Re: Re: Mythic Russia, and Pyrrhic Victories

From: L.Castellucci <lightcastle_at_...>
Date: Tue, 24 Jul 2007 09:10:50 -0400

I knew there were reasons I keep meaning to pick up a copy of Mythic Russia. :-)

On July 23, 2007 07:33 pm, Mark Galeotti wrote:

>
> OK Jane, just for you!
>
> ------------------------------
>
> Optional Rule: Pyrrhic Victories
>
> In extended contests, instead of just keeping a tally of current AP,
> also tally how many each participant loses in the course of the
> contest. At the end, resolve the contest usually but also assume that
> the victor suffers a level of 'damage' based on final AP minus total
> AP lost, using the Contest Consequences table as usual (so that if
> the winner had 25 AP, but in total had lost of 40, even if subsequent
> successes had brought him up to positive levels, nonetheless he is
> Injured, as indicated for -15 AP).

So this does require keeping track of all AP lost over the course of the contest. Not just the lowest point.

> This means that long back-and-forth contests can be very bruising,
> and raises what may seem the paradoxical situation of a hero winning
> a contest, but ending up in a worst shape than his enemy. This is,
> however, intentional: first of all, the contest may not simply have
> been about who kills whom; the hero might have been holding the
> bridge while his friends escaped, for example, which he did
> successfully at terrible cost to himself. It also raises the question
> of just how badly a player wants to win: is the hero going to give up
> as things begin to look dangerous, or hang in there in the hope of
> eventual victory, even as bones break and blood drips…?
>
> ------------------------------
>
> Needless to say, this does make extended contests rather more gritty!

It does indeed.
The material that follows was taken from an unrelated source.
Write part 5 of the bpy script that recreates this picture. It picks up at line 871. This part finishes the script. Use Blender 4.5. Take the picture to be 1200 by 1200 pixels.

And is a VERY interesting way to do it.

IT doesn't seem to solve the other issue I have with extended contests, though, which is the idea of in-contest moves "wounding" or otherwise altering the ability to continue the contest as it stands.

(i.e. - in a contest to seize control of the trading guild, your opponent raids your warehouse, eliminating your monopoly on salt.)